I digress. Still, thinking about music, movement, and attention has given me insight to how energy and pacing shows up across all my creative work.
Facilitation and DJing are about reading the room and managing energy
As I get deeper into various DJ sets and identify what I like/don’t like, I’ve noticed surprising similarities with meeting facilitation. I know – dorky as hell. But hear me out:
Both facilitation and DJing are fundamentally about energy management, mood, and pacing.
A strong facilitation relies on thoughtful agenda design: shifting between different modes of participation so people can engage in ways that feel natural to them, and so the room doesn’t get bored, confused, or overwhelmed. That’s why good meetings include icebreakers, silent reflection, breakout groups, and moments of synthesis.
A good DJ set works the same way. Builds, peaks, and breaks matter. Even if you want to dance nonstop, a consistently high-tempo set becomes monotonous and can lead to sensory overload.
Sincerity, respect, and authenticity are essential in both facilitating and DJing.
As a facilitator, I do a lot of internal work before I ever walk into a room. An entire group – consciously and subconsciously – will respond to my presence. Am I grounded and calm, or scattered and frenetic? When I introduce myself, what key pieces of information am I relaying both through what I am saying but maybe more importantly, how long I drone on and what I convey via body language and vocal intonation? While I have influence over the meeting, the meeting is not about me. It belongs to the group. My presence and skill are about trusting and supporting the people in the room, not presenting myself as a main character.
The DJs I’m most drawn to operate from the same place. Yes, they hold tremendous power in choosing and mixing music, but the best DJing doesn’t feel ego-driven. It feels relational. Respect for the original artists is woven into a good set: a DJ might isolate a phrase, explore different possible pathways a song could take, and then return it, punctuated by a moment that lifts the original artist up.
What I hear in those moments is an invitation, elaborately constructed through the deft technical skill of the DJ: I experienced this thing someone else created, and I invite you to experience it through me.

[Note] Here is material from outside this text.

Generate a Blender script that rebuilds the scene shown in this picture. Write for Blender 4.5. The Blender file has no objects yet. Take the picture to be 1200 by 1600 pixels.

And PS – that’s exactly what I’m doing when I translate a photograph into a landscape painting: interpreting an existing subject through my own artistic process. The subject existed already, but now it exists in a new way.
Learning DJing as an artist and facilitator
I have a long way to go before I’m a competent DJ. I can’t even mix two songs together yet. But I’m deeply enjoying learning this art form. It’s not a departure from my identity as a painter and facilitator, but a continuation of it.
At its core, my work – whether with landscape painting, people, or music – is about presence, pacing, and care as an artist and facilitator. It’s about listening closely, translating honestly, and respecting both the source and the audience/participants.
And that, to me, is the heart of my artistic practice. It requires a kind of presence I will forever be learning. It’s daunting in the best way possible.